Here’s a random trivia fact that I’ve heard but never verified. I had a mission companion who told me Joseph Smith and others were not only singing hymns before they were killed. According to him, they had also ordered a couple of bottles of wine to the room where they were being held. Has anyone else heard that story? Any truth to it?
“Before the jailor came in, his boy brought in some water, and said the guard wanted some wine. Joseph gave Dr. Richards two dollars to give the guard; but the guard said one was enough, and would take no more.
“The guard immediately sent for a bottle of wine, pipes, and two small papers of tobacco; and one of the guards brought them into the jail soon after the jailor went out. Dr. Richards uncorked the bottle, and presented a glass to Joseph, who tasted, as Brother Taylor and the doctor, and the bottle was then given to the guard, who turned to go out.”
(History of the Church, Vol. 6, page 616)
By the way, my friend Michael Hicks wrote a terrific article that is relevant here:
“‘Strains Which Will Not Soon Be Allowed to Die’: ‘The Stranger’ and Carthage Jail,” BYU Studies 23/4 (1983): 389. This article tells you everything you ever wanted to know about the song “A Poor Wayfaring Man of Grief.”
I don’t know whether this will work, but I’ll try to link to the Lee Library online collection:
http://tinyurl.com/3ux4e
I remember when Mike was researching that article; we were at the University of Illinois together at that time.
The article presents an early shape note version of the song as published in The Sacred Harp.
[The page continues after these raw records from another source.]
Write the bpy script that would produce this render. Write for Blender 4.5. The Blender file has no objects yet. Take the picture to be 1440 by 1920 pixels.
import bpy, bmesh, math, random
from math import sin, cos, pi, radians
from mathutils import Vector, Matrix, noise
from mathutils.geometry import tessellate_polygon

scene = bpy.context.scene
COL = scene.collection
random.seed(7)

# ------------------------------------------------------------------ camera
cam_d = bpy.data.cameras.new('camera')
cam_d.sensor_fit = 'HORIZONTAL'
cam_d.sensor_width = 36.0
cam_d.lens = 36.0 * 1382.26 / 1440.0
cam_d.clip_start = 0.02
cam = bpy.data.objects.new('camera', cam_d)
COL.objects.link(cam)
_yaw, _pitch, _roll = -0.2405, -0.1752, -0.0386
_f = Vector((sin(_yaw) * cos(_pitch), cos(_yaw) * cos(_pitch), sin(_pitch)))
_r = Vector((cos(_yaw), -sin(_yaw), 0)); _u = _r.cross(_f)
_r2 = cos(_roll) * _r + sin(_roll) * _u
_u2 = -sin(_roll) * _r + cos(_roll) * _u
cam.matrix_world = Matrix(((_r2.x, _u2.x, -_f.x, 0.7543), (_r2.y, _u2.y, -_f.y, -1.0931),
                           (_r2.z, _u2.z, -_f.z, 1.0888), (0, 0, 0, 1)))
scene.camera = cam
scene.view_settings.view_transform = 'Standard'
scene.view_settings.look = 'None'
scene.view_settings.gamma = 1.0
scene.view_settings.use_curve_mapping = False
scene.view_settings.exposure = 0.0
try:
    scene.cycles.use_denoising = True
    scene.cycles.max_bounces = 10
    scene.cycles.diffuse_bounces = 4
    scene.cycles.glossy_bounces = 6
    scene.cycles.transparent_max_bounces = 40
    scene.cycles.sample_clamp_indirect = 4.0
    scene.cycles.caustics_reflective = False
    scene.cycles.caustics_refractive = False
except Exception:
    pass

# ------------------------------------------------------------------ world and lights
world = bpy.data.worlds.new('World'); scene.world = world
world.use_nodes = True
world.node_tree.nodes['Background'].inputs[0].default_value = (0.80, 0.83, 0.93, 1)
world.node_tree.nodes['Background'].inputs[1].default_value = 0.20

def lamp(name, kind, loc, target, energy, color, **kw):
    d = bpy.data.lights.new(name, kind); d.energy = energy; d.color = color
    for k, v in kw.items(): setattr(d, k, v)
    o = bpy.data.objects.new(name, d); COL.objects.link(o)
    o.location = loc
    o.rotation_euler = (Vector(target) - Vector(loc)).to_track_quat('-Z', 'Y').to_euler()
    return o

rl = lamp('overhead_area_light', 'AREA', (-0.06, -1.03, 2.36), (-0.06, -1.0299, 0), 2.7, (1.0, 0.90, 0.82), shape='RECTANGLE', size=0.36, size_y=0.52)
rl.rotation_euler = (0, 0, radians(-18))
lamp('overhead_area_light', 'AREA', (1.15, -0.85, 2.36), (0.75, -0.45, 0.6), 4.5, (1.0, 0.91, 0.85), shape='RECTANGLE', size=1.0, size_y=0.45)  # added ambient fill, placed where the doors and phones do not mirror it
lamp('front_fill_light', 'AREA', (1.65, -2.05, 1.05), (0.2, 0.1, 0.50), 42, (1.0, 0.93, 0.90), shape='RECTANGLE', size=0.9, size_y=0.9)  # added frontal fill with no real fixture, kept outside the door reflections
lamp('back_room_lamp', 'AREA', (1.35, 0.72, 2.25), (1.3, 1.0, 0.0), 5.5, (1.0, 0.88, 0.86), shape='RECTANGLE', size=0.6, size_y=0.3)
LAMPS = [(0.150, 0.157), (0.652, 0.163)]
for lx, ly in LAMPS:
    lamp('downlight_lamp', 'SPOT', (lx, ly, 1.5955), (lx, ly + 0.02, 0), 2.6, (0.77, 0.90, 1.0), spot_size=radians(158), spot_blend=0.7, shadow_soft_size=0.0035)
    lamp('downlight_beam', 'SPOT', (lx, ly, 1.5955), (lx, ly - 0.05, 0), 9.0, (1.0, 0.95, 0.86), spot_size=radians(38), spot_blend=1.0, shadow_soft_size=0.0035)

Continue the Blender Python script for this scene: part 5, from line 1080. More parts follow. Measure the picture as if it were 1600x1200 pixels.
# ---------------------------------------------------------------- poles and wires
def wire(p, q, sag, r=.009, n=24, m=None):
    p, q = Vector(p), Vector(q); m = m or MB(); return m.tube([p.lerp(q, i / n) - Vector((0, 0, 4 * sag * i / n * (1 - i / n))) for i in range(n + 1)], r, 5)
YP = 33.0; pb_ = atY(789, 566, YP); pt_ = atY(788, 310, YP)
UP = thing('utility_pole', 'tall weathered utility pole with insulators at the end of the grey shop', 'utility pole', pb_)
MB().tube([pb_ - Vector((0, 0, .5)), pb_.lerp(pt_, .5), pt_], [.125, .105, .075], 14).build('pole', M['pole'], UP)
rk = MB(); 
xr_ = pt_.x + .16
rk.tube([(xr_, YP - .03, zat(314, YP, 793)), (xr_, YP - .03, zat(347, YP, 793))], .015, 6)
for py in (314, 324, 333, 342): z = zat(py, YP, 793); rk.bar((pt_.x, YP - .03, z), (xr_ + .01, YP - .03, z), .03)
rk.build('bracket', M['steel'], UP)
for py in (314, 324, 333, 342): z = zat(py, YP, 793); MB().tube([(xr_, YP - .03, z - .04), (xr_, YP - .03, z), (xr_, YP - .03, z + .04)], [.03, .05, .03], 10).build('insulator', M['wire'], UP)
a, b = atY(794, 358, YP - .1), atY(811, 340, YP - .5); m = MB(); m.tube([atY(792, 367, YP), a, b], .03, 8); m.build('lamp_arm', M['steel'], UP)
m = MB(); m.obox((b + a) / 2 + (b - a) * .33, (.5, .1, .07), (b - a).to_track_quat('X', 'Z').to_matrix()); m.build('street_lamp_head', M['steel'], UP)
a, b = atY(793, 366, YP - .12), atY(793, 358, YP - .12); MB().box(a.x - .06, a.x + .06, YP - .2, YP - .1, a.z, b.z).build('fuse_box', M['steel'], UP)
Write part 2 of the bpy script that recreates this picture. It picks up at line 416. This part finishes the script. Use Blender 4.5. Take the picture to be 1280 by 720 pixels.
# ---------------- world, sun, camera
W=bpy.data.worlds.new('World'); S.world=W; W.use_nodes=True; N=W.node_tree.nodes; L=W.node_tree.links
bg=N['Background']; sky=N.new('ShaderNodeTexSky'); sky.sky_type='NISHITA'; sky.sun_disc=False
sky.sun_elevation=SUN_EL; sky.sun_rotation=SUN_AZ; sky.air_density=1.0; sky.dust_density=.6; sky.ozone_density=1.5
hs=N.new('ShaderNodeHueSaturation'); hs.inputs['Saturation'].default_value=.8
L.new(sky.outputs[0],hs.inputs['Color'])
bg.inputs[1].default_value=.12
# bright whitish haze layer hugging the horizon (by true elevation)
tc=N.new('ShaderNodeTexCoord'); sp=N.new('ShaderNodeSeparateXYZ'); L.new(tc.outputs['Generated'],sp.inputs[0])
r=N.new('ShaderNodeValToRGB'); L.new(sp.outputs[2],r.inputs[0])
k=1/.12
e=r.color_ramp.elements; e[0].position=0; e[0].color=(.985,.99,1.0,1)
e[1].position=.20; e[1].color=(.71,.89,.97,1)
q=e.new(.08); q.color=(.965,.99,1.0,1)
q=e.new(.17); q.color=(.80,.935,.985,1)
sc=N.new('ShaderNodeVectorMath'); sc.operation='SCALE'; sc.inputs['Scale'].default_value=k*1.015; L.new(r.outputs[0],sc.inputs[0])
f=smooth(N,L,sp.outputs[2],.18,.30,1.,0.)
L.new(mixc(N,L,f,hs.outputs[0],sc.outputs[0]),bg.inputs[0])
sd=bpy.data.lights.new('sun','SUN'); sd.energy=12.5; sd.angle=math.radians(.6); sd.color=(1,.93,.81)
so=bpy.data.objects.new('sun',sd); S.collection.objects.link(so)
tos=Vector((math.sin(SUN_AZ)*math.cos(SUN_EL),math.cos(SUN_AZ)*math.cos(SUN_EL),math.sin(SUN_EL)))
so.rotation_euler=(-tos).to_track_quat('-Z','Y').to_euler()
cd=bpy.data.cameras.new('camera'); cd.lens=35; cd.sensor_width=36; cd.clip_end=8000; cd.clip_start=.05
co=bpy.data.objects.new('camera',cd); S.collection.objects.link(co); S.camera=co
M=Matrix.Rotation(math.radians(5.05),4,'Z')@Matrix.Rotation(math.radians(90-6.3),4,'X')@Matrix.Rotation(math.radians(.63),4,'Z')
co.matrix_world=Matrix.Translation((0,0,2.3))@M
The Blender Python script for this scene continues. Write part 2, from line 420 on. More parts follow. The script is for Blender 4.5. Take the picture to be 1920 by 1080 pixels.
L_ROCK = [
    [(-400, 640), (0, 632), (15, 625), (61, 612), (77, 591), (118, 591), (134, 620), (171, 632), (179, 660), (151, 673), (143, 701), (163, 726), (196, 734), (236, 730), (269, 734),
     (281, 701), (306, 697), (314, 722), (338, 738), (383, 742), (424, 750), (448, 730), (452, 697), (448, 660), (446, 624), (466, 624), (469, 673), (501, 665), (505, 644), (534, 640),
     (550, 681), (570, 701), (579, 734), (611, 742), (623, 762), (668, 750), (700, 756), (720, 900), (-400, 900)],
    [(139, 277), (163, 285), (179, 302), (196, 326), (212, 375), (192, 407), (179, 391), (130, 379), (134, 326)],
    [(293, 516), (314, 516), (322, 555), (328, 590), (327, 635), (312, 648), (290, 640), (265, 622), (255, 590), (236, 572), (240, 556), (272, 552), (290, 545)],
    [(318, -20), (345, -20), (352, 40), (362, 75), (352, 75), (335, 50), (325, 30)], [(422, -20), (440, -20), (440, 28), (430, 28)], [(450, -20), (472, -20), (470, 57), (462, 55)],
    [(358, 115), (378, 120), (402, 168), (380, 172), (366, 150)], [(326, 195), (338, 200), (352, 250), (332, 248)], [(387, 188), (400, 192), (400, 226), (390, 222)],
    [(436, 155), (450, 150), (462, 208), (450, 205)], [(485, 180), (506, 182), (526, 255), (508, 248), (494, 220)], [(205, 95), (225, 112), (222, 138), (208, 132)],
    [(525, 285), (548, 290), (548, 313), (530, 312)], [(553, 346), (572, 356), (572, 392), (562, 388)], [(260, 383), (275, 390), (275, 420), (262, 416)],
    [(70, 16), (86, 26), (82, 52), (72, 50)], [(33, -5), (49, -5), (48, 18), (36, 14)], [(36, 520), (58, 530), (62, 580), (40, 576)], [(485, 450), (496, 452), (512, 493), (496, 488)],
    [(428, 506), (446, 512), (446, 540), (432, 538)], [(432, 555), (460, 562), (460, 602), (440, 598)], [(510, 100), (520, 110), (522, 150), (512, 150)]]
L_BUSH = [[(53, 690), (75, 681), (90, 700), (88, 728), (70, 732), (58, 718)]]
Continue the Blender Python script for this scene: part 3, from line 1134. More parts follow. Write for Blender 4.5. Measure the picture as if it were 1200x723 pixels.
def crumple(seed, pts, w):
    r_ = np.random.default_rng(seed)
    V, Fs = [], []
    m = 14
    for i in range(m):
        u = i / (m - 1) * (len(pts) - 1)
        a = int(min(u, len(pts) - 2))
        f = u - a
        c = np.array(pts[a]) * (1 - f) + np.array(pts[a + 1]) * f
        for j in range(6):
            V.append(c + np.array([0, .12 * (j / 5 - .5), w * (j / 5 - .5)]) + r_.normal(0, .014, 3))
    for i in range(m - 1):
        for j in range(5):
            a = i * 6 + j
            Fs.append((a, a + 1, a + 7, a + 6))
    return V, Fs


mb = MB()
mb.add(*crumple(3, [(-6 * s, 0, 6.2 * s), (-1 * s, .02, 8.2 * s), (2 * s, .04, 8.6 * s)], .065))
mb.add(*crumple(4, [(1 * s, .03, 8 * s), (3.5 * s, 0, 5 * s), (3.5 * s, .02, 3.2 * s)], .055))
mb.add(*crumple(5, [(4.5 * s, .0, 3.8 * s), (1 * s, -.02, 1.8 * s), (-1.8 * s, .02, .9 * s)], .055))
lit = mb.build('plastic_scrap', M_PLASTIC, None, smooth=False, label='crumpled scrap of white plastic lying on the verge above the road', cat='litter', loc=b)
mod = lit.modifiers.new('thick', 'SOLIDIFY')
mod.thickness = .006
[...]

I actually sang that version in Church once as a solo on a Sunday close to June 27th. That is the only solo I’ve ever sung in Church; I like to sing, but I have more of a choir voice. I was pretty nervous doing the solo, but I really like this version. It is the source for the later, more flowery version we sing, but this one is simpler and quite beautiful.
[i]i knew it was okay to ditch the garments when it’s hot out. now i have proof.
Might I point out, Mike, that Joseph, Hyrum, and John Taylor all got shot on a day that they took off their garments for it being too hot out; Willard Richards, on the other hand, “through the providence of God, escaped, without even a hole in his robe” (D&C 135:2). I’d be careful if I were you – especially if there happens to be an angry mob in your town of late! [/i]
Good point. Also, can you imagine what the garments back then were like on a hot humid day? We don’t really have as much of an excuse considering how much less there is to garments today and what materials are available.